Well, they don't do that. Speleers gets back on the train, but one of the other passengers is injured in the scuffle and starts getting sick, so you can probably figure out what's going to happen there. Interestingly, the werewolves are much more man-like than I've usually seen - the injured passenger transforms but it's not the usual "look", with lots of hair and a wolf head and all that. No, it's almost exactly dead center between man and beast, almost like a hairy caveman more than anything else. It's... OK, it's kind of a silly looking design, if I'm being perfectly honest, but I love the attempt at doing something different (and of course, the fact that it's practical), so as long as you don't look too closely at the face (for some reason it made me think of Garbage Pail Kids) it should satisfy anyone looking for some basic creature action. Hyett doesn't blow his wad early - the first couple of attacks are POV-driven, or in one of the movie's best death scenes, from inside the train as the monster outside attempts to pull a passenger through the mostly closed door. Jaws it is not, but most of these things barely top Jaws: The Revenge, so keep your expectations grounded and you'll easily recognize that the movie is doing more right than wrong.

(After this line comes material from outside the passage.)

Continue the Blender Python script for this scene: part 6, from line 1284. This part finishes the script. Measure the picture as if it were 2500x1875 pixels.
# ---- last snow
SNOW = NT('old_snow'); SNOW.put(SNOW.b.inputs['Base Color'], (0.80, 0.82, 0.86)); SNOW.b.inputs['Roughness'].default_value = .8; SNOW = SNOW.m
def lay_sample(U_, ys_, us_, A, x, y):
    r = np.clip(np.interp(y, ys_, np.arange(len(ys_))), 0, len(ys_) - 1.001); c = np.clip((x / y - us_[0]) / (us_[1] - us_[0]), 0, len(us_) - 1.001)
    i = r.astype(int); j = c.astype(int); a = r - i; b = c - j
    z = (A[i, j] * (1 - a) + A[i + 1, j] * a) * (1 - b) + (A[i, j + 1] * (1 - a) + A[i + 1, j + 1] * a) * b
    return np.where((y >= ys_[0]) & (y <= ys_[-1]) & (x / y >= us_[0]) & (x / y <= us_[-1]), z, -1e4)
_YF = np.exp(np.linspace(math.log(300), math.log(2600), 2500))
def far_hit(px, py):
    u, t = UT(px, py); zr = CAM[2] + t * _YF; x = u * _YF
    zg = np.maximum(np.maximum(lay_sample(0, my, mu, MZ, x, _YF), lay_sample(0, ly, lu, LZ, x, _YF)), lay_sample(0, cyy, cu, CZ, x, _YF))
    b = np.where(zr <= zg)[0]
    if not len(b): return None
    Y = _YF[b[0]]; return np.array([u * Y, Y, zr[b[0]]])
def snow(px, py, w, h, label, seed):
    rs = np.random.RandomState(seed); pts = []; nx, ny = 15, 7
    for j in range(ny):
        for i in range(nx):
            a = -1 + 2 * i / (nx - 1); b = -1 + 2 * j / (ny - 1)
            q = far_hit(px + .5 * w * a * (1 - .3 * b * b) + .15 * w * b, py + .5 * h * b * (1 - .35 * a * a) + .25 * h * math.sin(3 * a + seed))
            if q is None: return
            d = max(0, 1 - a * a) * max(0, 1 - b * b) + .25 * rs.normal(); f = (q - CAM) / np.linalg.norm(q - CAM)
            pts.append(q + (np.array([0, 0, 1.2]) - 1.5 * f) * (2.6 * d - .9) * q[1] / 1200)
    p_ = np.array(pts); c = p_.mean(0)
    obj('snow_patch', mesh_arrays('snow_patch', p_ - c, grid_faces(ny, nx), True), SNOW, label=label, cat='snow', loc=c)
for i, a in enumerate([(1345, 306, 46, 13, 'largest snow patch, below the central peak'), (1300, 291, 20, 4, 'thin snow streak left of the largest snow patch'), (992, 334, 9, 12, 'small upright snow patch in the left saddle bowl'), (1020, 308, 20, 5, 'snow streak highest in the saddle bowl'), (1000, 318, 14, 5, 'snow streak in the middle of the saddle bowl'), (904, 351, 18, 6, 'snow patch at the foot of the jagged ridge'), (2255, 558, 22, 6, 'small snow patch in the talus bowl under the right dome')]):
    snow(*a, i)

Same goes for the logic. We're told that the nearest station is only a couple miles away, but that might as well be a thousand to the ill-prepared passengers. They're all coming home from work, so it's late, they're tired, and most importantly they have no supplies or anything to defend themselves. Even making a run for it while the werewolf is distracted with bait (one of the elderly passengers; at least, that's what the resident dickhead character keeps suggesting) isn't a sound plan, as (spoiler, though revealed early) he's got buddies out there. So even though no one dies when they first try to make a run for it (before they even know there's anything out there beyond the dead deer), you get why they stay inside for the rest of the movie, and of course there's no cell signal in the spot they've stopped, because come on, it's a horror movie. At this point saying aloud that there isn't a signal where everyone is located is no more necessary than pointing out that a monster has claws. It's just understood.

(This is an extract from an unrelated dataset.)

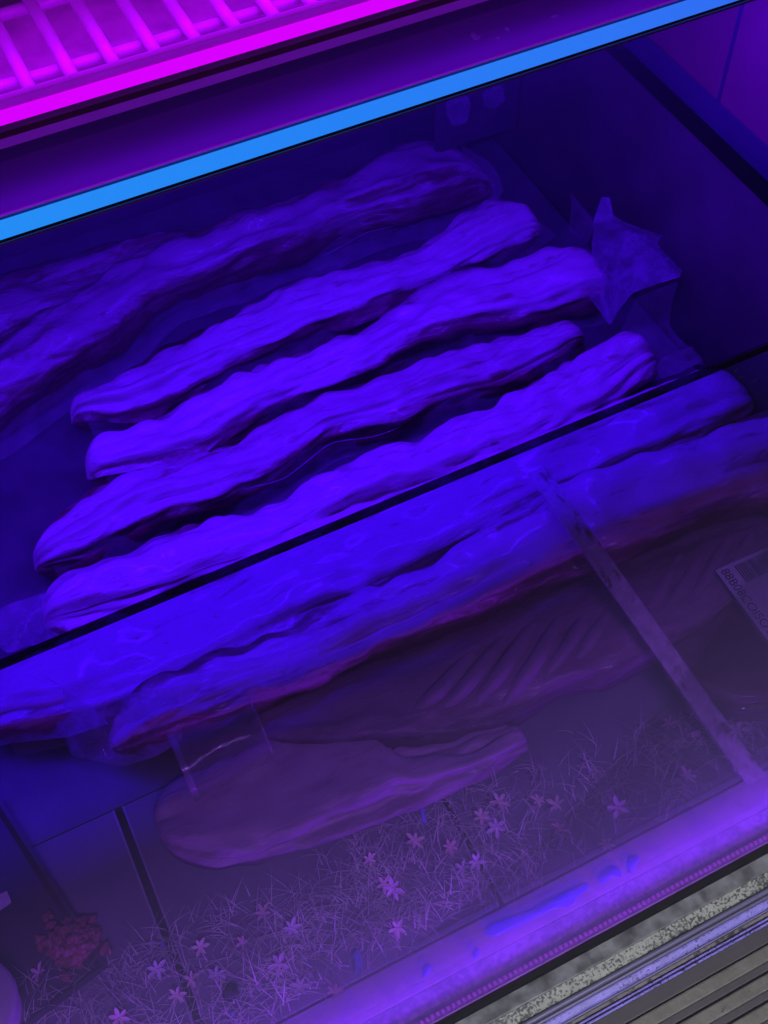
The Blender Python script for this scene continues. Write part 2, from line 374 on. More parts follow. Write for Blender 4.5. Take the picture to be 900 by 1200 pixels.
# puddles on the ledge
def puddle(name, pts, label, z=0.0006):
    c = P(sum(p[0] for p in pts) / len(pts), sum(p[1] for p in pts) / len(pts), z)
    ring = smoothpath([P(*p, z) for p in pts + pts[:1]], 90)[:-1]; n = len(ring)
    ctr = sum(ring, Vector()) / n
    vs = [ctr + (v - ctr) for v in ring] + [ctr + (v - ctr) * 0.93 + Vector((0, 0, 0.0007)) for v in ring] + [ctr + Vector((0, 0, 0.0008))]
    fs = [(i, (i + 1) % n, n + (i + 1) % n, n + i) for i in range(n)] + [(n + i, n + (i + 1) % n, 2 * n) for i in range(n)]
    tag(link(name, mesh(vs, fs), M['puddle_reflection'], None, True, loc=(c.x, c.y, 0)), label, 'puddle', 'puddles with painted blue reflection on the front ledge')
puddle('puddle', [(566, 1093), (572, 1082), (600, 1077), (630, 1062), (660, 1045), (690, 1032), (692, 1040), (676, 1052), (668, 1064), (655, 1062), (630, 1075), (600, 1090), (578, 1099)], 'long wet streak with painted blue reflection lying on the violet front ledge')
puddle('puddle', [(700, 1030), (706, 1020), (718, 1013), (727, 1018), (729, 1028), (718, 1026), (712, 1034), (704, 1036)], 'middle puddle of painted blue reflection with a hooked shape on the violet ledge')
puddle('puddle', [(734, 1014), (736, 1004), (746, 1001), (750, 1007), (745, 1014), (742, 1023), (737, 1024)], 'small drop shaped puddle of painted blue reflection furthest right on the ledge')
puddle('puddle', [(494, 1135), (500, 1128), (506, 1132), (502, 1142), (496, 1148)], 'faint small wet spot with painted blue reflection at the low end of the ledge')
puddle('puddle', [(553, 1116), (557, 1110), (562, 1112), (560, 1120), (555, 1123)], 'tiny wet spot with painted blue reflection just below the long streak on the ledge')

# ------------------------------------------------------------------ upper shelf with magenta-lit wire rack
sh = empty('upper_shelf', (0.2, 0.75, 0.44), 'violet fronted upper shelf with magenta lit wire rack above the blue tube', 'shelf')
SX0, SX1 = -0.7, 0.7
q = lambda dd, z: (D(dd, z), z)
prism('front_panel', [q(1.272, 0.452), q(1.414, 0.478), (D(1.414, 0.478), 0.470), (D(1.272, 0.452) + 0.002, 0.444)], SX0, SX1, M['fascia'], sh)
prism('trim_lip', [q(1.4145, 0.480), q(1.4255, 0.484), (D(1.4255, 0.484), 0.472), (D(1.4145, 0.48), 0.470)], SX0, SX1, M['lip'], sh)
prism('trim_groove', [q(1.4265, 0.479), q(1.4395, 0.480), (D(1.4395, 0.48), 0.468), (D(1.4265, 0.479), 0.468)], SX0, SX1, M['groove'], sh)
prism('trim_lip', [q(1.4400, 0.486), q(1.4540, 0.489), (D(1.4540, 0.489), 0.472), (D(1.44, 0.486), 0.470)], SX0, SX1, M['lip'], sh)
prism('light_strip', [q(1.4550, 0.489), q(1.4880, 0.494), (D(1.4880, 0.494), 0.480), (D(1.4550, 0.489), 0.474)], SX0, SX1, M['magenta'], sh)
prism('strip_glow_fade', [q(1.4890, 0.492), q(1.5080, 0.503), q(1.5230, 0.501), (D(1.5230, 0.501), 0.463), (D(1.4890, 0.492), 0.463)], SX0, SX1, M['wire'], sh)  # part added so the strip's glow fades off along its top
M['tray_violet'] = plain('mottled_violet_tray', (0.85, 0.3, 0.95), 0.5, 0.0, 0.4, 22)
box('shelf_tray', (SX0, D(1.508, 0.5) + 0.002, 0.455), (SX1, 1.195, 0.462), M['tray_violet'], sh)
zr = 0.492
for k in range(34):                                     # wires running back
    x = -0.42 + 0.0318 * k
    link('wire', tube_mesh([(x, 0.756, zr), (x, 0.80, zr + 0.0), (x, 0.86, zr), (x, 1.19, zr)], 0.0052, 8), M['wire'], sh, True)
for y in (0.795, 0.885, 1.0, 1.1):
    link('cross_wire', tube_mesh([(SX0, y, zr - 0.0082), (SX1, y, zr - 0.0082)], 0.0052, 8), M['wire'], sh, True)
rnd = random.Random(8)
bm = bmesh.new()
for _ in range(16):
    px, py = rnd.uniform(548, 650), rnd.uniform(8, 60)
    D0 = P(px, py, 0.46)
    yy = D0.y; zz = 0.452 + (yy - D(1.272, 0.452)) / (D(1.414, 0.478) - D(1.272, 0.452)) * 0.026
    if not 0.698 < yy < 0.735: continue
    p = P(px, py, zz)
    bmesh.ops.create_icosphere(bm, subdivisions=2, radius=1, matrix=Matrix.Translation(p) @ Matrix.Diagonal((rnd.uniform(0.001, 0.0045), rnd.uniform(0.001, 0.003), 0.0006, 1)))
tag(link('water_drops', done(bm), M['drop'], sh, True), kind='stuff')

# ------------------------------------------------------------------ blue tube lamp
lamp = empty('tube_lamp', (0.2, TY, TZ), 'long glowing blue tube lamp along the front of the upper shelf', 'lamp')
link('tube', tube_mesh([(-0.62, TY, TZ), (0.686, TY, TZ)], 0.0063, 20), M['tube'], lamp, True)
for xx in (-0.64, 0.686):
    link('end_cap', tube_mesh([(xx, TY, TZ), (xx + 0.012, TY, TZ)], 0.0085, 16), M['white'], lamp, True)
for yy, zz in ((TY - 0.0075, TZ - 0.0062), (TY + 0.0072, TZ + 0.0058)):
    link('added_glow_rim', tube_mesh([(-0.62, yy, zz), (0.686, yy, zz)], 0.0012, 8), M['lip'], lamp, True)  # rims added to show the tube's glow along its edges
box('added_light_blocker', (-0.64, TY - 0.0026, TZ - 0.0109), (0.698, TY - 0.0020, TZ - 0.0060), M['black'], lamp, 0.0001)  # added blocker, cuts the tube's light off the front deck

# ------------------------------------------------------------------ meat
def meat(name, label, back, front, h, mat, zb=0.002, seed=0, cap_lo=-0.3, cap_hi=0.7, amp=0.007, nx=210, nt=48, pw=26, group=None, cat='meat', hv=0.25, flat=0.85):
    B = [P(*p, zb + 0.75 * h) for p in back]; F = [P(*p, zb + 0.2 * h) for p in front]
    mid = lambda L: sum(v.y for v in L) / len(L)
    gapy = (mid(B) - mid(F)) * 0.06
    for v in B: v.y += gapy
    for v in F: v.y -= gapy
    B.sort(key=lambda v: v.x); F.sort(key=lambda v: v.x)
    x0 = min(B[0].x, F[0].x); x1 = max(B[-1].x, F[-1].x)
    xs = np.linspace(x0, x1, nx)
    yb = np.interp(xs, [v.x for v in B], [v.y for v in B]); yf = np.interp(xs, [v.x for v in F], [v.y for v in F])
    k = np.exp(-0.5 * (np.arange(-9, 10) / 3.5) ** 2); k /= k.sum()
    pad = lambda a: np.convolve(np.pad(a, 9, 'edge'), k, 'valid')
    yb, yf = pad(yb), pad(yf)
    vs = []; cap = []; S = Vector((seed * 7.3, seed * 3.1, seed * 1.7))
    for i, x in enumerate(xs):
        t = i / (nx - 1); u = abs(2 * t - 1)
        e = max(0.0, 1 - u ** pw) ** 0.5
        cy = (yb[i] + yf[i]) / 2; hw = max(0.006, (yb[i] - yf[i]) / 2)
        hh = h * (1 + hv * noise.noise(Vector((x * 9, 0, 0)) + S))
        wob = 0.006 * noise.noise(Vector((x * 14, 5, 0)) + S)
        for j in range(nt):
            a = 2 * math.pi * j / nt; c, s = math.cos(a), math.sin(a)
            cy_ = math.copysign(abs(c) ** flat, c); cz_ = math.copysign(abs(s) ** flat, s)
            q1 = Vector((x * 9, c * 1.6, s * 1.6)) + S; q2 = Vector((x * 34, c * 3.5, s * 3.5)) + S
            q3 = Vector((x * 5, c * 6, s * 6)) + S
            dsp = amp * (noise.noise(q1) * 1.3 + 0.8 * noise.noise(q2) + 0.9 * noise.noise(q3)) * (0.35 + 0.65 * e)
            rr = 1 + dsp / hw
            y = cy + wob + hw * e * cy_ * rr
            z = zb + hh * 0.5 + hh * 0.5 * e * cz_ * (1 + dsp / (hh * 0.5))
            z = max(zb, z)
            if e < 0.9: z = zb + (z - zb) * (0.55 + 0.5 * e)
            vs.append((x, y, z))
            cc = (s * 0.75 - c * 0.25 * 0 + 0.5 * noise.noise(Vector((x * 7, c * 3.2, s * 3.2)) + S * 2) - cap_lo) / (cap_hi - cap_lo)
            cap.append(min(1, max(0, cc)) * 0.8)
    fs = []
    for i in range(nx - 1):
        for j in range(nt):
            j2 = (j + 1) % nt; fs.append((i * nt + j, i * nt + j2, (i + 1) * nt + j2, (i + 1) * nt + j))
    fs.append(tuple(range(nt))); fs.append(tuple((nx - 1) * nt + j for j in range(nt))[::-1])
    me = mesh(vs, fs)
    at = me.attributes.new('cap', 'FLOAT', 'POINT'); at.data.foreach_set('value', cap)
    bm = bmesh.new(); bm.from_mesh(me); bmesh.ops.recalc_face_normals(bm, faces=bm.faces); bm.to_mesh(me); bm.free()
    o = link(name, me, mat, None, True, loc=((x0 + x1) / 2, float((yb.mean() + yf.mean()) / 2), 0))
    SK[o.name] = (xs, yb, yf, h, zb, seed)
    return tag(o, label, cat, group)
def skirt(o, wdt, x_lo=0.03, x_hi=0.97):
    """loose film hanging from the front flank of a cut down on to the tray"""
    xs, yb, yf, h, zb, seed = SK[o.name]; n = len(xs); vs = []; fs = []; nr = 7
    for i in range(int(n * x_lo), int(n * x_hi)):
        x = xs[i]; cy = (yb[i] + yf[i]) / 2; hw = (yb[i] - yf[i]) / 2
        ww = wdt * (0.6 + 0.9 * noise.noise(Vector((x * 11, seed, 0))))
        for k in range(nr):
            t = k / (nr - 1); y = cy - hw * 0.75 - (hw * 0.30 + max(0.002, ww)) * t; z = zb + h * 0.72 * (1 - t) ** 1.6 + 0.003
            q_ = noise.noise_vector(Vector((x * 30, t * 2.5, seed)))
            vs.append((x + q_.x * 0.002, y + q_.y * 0.003, max(0.001, z + q_.z * 0.004)))
    m_ = len(vs) // nr
    for i in range(m_ - 1):
        for k in range(nr - 1): fs.append((i * nr + k, i * nr + k + 1, (i + 1) * nr + k + 1, (i + 1) * nr + k))
    return link('film_skirt', mesh(vs, fs), M['film'], o, True)
SK = {}
G = 'long cuts of meat wrapped in clear film'
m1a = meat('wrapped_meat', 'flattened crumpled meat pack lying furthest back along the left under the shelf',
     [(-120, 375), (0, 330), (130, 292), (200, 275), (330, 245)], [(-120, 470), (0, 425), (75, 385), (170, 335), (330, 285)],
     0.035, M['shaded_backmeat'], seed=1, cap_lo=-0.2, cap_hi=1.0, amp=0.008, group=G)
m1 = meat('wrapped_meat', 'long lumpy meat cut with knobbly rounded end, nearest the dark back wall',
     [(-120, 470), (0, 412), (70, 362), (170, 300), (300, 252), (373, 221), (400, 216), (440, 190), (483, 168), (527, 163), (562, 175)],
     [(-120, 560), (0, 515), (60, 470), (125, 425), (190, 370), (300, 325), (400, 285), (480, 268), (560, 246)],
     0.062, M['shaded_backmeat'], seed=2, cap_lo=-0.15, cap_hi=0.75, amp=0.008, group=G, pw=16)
m2 = meat('wrapped_meat', 'smooth pale straight meat cut, second from the back wall',
     [(92, 472), (150, 430), (200, 405), (300, 366), (367, 340), (433, 313), (500, 283), (550, 257), (583, 242), (612, 246)],
     [(85, 500), (160, 498), (230, 462), (300, 432), (400, 390), (500, 350), (590, 312), (640, 290)],
     0.058, M['fatty'], seed=3, cap_lo=-0.1, cap_hi=0.35, amp=0.009, group=G)
m3 = meat('wrapped_meat', 'pale meat cut with a twisted film tail standing up at its right end',
     [(95, 530), (180, 490), (300, 441), (400, 396), (477, 358), (520, 340), (600, 316), (650, 298), (690, 290)],
     [(110, 580), (230, 548), (320, 500), (430, 452), (500, 415), (600, 392), (712, 362)],
     0.055, M['fatty'], seed=4, cap_lo=-0.05, cap_hi=0.5, amp=0.010, group=G)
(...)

The ensemble cast is pretty good; Speleers should probably be a bigger star but the failure of Eragon (his first movie, and the central point of the marketing due to his handsome looks) has kept him off the A-list, and now he's probably losing parts to the kid from Kingsman. But he's got the chops and is a notch or two above who we can usually expect from a Syfy-level movie like this (budget-wise, I mean, not quality). MacDonald is a lot of fun as a kind of bitchy career woman, and Elliot Cowan is a great asshole; you ALMOST like the guy at times, because he makes no apologies for his alpha male bullshit and philandering ways. Late in the movie we learn that MacDonald's character actually had an interview to work for him, but when he suggested continuing the application process at his apartment (the one he keeps separate from his wife and children), she left. Normally this would end the scene, with our asshole character put in his place, but instead he doubles down, explaining why he acts like this (in short, he's tired of female execs being trained/counted on and then leaving for months after they have a child, so he wants to know that a woman wants the job badly enough to stoop to his cutthroat level), and you can't help but respect his honesty. You know he'll get his just desserts eventually, so why not let him be as slimy as possible? It's kind of refreshing.

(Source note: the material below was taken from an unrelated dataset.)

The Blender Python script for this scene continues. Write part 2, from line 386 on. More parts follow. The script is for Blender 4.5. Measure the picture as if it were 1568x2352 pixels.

The Blu has about a half hour's worth of behind the scenes material, nothing too interesting or revealing, but I like that they spend time on the coloring/grading process, an oft-overlooked part of the movie's creation (and in some movies' case, a process that's never done at all). Hyett and his FX team also go into some basic detail about the creature design, going deeper into the "half-man" look and offering some amusing behind the scenes footage that shows the full creatures terrorizing the cast while wearing bright green boots (the design has some CGI embellishments). They're OK, basically; if you loved the movie you'll enjoy the extra look at its creation, for sure, but it's hardly essential viewing. Mostly, I'm just happy they offered that much, as the physical disc market continues to dwindle and even big movies have next to nothing included on them (the Poltergeist remake, for example, had not one bit of production-related material on it) it's actually something of a surprise to see anything but the trailer on the "bonus material" section of the Blu menu.
Hyett has another movie in the can already, a period piece that sounds like it's about witchcraft, so that will hopefully be another minor gem from this increasingly dependable filmmaker. There aren't a lot of FX guys who go on to make solid movies, but he's two for two (Seasoning House IS a good movie, but falls into that Serbian Film/Dear Zachary (not horror) category of movies that just bum me out way too much to want to see again), and I like that he's exploring different sub-genres each time out. Maybe he'll rope in ALL of the Descent cast (the cast's chemistry is an oft-underrated aspect of that movie) for a slasher someday! A man can dream...
What say you?
*Sean Pertwee is actually the first to die, as the train's conductor who goes out to investigate what he hit. But I don't think he even speaks an on-screen line before getting offed, so he barely counts as a character. Also, don't watch the movie if you're excited to see Pertwee take on werewolves again, because it's a very poor attempt at stunt casting. Obviously the nameless conductor is going to die. They needed to pull an "Eric Dane in Feast" move with Pertwee to really mess with the audience's expectations.